Judy, I'm glad to read this post; I agree, it's important for writers to sometimes relinquish control and let the subconscious have a turn driving.

And Lisa's questions (and your answers) have me thinking about how you and I might compare and contrast our experiences with novel #2...

Email me if you want to try doing something concurrently!

reality said...

Hi Judy,
Please carry on with how you deal with revisions.
I fear them, well you said it; like a root canal. And I haven't had one in my life. No root canals and no revisions.
But I'm close to revision time.

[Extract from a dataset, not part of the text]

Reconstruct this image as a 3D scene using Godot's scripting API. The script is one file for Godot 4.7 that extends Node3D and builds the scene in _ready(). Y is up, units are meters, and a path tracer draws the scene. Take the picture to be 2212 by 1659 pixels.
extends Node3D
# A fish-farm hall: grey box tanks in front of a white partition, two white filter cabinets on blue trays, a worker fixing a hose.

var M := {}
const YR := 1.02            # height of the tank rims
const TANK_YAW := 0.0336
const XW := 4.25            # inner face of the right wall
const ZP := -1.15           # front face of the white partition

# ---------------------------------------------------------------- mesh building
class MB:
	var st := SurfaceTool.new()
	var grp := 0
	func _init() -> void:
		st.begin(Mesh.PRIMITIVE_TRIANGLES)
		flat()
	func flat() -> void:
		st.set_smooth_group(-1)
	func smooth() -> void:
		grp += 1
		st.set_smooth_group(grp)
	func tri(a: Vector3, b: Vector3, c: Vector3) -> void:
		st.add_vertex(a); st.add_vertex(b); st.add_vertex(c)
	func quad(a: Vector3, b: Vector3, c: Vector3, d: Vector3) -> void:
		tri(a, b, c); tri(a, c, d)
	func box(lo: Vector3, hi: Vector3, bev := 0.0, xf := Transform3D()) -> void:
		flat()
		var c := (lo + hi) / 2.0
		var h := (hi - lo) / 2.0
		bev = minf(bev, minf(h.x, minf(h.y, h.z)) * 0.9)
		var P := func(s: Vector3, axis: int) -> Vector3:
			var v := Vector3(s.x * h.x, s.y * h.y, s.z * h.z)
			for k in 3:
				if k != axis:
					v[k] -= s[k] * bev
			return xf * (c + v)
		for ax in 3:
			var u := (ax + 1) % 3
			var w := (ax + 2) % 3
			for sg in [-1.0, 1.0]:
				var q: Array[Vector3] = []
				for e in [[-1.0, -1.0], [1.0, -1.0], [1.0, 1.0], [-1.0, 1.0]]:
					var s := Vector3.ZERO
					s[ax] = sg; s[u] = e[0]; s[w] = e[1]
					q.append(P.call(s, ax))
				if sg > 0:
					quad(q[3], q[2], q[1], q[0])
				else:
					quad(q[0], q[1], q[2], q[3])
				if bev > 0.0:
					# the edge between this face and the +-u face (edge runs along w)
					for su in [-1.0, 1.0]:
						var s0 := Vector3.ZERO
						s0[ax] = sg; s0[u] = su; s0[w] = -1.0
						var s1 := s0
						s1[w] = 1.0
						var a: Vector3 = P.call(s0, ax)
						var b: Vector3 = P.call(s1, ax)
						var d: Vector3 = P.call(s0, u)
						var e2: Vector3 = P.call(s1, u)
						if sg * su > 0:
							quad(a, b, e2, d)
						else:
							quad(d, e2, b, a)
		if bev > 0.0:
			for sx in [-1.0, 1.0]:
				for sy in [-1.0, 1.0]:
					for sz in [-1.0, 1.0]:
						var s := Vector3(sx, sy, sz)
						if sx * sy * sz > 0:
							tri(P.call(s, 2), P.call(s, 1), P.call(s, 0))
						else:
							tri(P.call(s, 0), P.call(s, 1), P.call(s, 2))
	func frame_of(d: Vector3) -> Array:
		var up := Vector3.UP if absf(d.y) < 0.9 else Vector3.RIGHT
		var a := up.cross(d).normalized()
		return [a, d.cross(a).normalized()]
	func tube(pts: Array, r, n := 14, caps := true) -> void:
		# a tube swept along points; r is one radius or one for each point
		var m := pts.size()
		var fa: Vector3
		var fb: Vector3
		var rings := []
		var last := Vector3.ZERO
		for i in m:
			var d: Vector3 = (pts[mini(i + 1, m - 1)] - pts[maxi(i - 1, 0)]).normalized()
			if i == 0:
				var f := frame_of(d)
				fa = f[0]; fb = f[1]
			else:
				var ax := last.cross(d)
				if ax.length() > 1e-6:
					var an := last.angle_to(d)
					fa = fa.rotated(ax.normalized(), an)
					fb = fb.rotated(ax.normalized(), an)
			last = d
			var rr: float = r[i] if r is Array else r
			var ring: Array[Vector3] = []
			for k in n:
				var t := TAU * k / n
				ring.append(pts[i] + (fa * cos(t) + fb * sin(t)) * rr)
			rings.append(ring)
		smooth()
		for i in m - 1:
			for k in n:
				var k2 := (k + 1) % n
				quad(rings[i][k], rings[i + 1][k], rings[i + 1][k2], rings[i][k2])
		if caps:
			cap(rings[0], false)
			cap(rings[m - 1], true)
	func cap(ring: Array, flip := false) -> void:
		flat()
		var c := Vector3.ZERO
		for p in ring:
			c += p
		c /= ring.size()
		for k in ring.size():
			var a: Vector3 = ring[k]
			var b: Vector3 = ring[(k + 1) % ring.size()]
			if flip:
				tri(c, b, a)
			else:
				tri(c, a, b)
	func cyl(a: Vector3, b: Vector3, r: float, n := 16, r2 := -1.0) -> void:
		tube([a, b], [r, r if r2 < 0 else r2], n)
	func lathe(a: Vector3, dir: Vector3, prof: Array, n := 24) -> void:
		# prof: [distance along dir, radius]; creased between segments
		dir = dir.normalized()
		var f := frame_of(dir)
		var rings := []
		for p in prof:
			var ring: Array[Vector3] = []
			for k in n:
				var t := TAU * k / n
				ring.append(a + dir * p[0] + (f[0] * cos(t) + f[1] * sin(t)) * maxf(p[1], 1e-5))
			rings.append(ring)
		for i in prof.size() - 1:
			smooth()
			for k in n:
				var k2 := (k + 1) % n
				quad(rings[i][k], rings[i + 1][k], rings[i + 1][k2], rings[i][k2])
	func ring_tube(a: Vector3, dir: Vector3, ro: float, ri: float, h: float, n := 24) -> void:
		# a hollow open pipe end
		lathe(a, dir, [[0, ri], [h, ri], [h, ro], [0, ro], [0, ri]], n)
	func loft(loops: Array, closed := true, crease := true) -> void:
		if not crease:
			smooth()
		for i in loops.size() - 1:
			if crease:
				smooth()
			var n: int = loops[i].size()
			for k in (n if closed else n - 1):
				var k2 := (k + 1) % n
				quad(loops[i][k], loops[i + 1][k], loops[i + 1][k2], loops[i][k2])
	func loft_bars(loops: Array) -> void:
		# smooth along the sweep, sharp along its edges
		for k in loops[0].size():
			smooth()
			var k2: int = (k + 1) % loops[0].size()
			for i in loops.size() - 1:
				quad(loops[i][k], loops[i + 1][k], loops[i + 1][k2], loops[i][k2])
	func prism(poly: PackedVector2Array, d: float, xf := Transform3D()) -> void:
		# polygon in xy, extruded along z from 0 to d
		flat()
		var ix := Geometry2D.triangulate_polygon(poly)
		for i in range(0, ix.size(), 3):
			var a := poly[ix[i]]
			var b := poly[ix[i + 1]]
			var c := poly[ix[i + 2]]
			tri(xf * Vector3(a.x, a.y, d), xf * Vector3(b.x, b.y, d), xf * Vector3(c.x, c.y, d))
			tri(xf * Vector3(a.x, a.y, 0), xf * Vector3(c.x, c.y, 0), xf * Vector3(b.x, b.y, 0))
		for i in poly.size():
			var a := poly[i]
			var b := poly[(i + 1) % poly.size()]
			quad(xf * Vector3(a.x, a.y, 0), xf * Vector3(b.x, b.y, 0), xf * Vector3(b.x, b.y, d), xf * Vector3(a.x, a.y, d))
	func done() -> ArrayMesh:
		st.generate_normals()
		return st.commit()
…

And I'm terrified.
Valuable post for me.

Judy Merrill Larsen said...

Hi Reality--glad you found the post helpful--more will follow I promise (since I tend to blog about what's on my mind . . . and I'm in the middle of revising/writing/polishing/editing).

Also, on Sunday, Therese Fowler and I will both be blogging (or should it be each? Hmmm.) about the process of working on the second novel.

Lisa said...

Hooray! Can't wait to see that one :)

liz fenwick said...

Great post and great comments! I look forward to hearing more about the journey to book two.

It's funny about what you said about control...With the move pending and all the cards still floating above us I have sought and enjoyed the refuge I have found in this rewrite. I am in control here yet I do give my character freedom which is empowering too :-)

Larramie said...

As Kristy Kiernan (paraphrasing here) has said, an author only comes out with a debut novel once. And I'll add, if you're fortunate that book will give you a career!

Looking forward to Sunday.

Larramie said...
This comment has been removed by the author.
reality said...

larramie,
What a great quote. I'll have to keep that in mind.

Judy it is a pleasure to have found your blog. I'll be checking in on a regular basis.

Bev Marshall said...

Judy, I stopped by to read your posts and am struck by the timing. I spent all morning re-vising two chapters of the novel I'm currently working on. I'm aided by the written comments from seven smart people in my writers group, and I can't say enough how valuable they are. You met some of them at the TWF in New Orleans, so you know how savvy they are. They see errors and problems I'd never see no matter how many times I go over the manuscript, and I'm blessed to have them in my life.

Too, to the writer asking about pressure on second books . . . I published the second novel I wrote first, continued revision on the first one and sold it in a two book deal. I felt enormous pressure on that third book because I had a delivery date and I didn't want to have to ask for more time. Book four is under consideration, but the one I'm enjoying writing the most is the one I'm writing now. The pressure is off no matter what happens with book four. I took a very long break before beginning this book, and I think that helped immensely. Most writers I know are far too hard on themselves, pushing beyond their limits, striving to produce and please others when sometimes we should just be kind to ourselves. I remember Dorothy Allison saying once how she hated to hear a reader ask, "So when's your next book coming out?" I get that a lot, too, and now I just say "Whenever someone publishes it."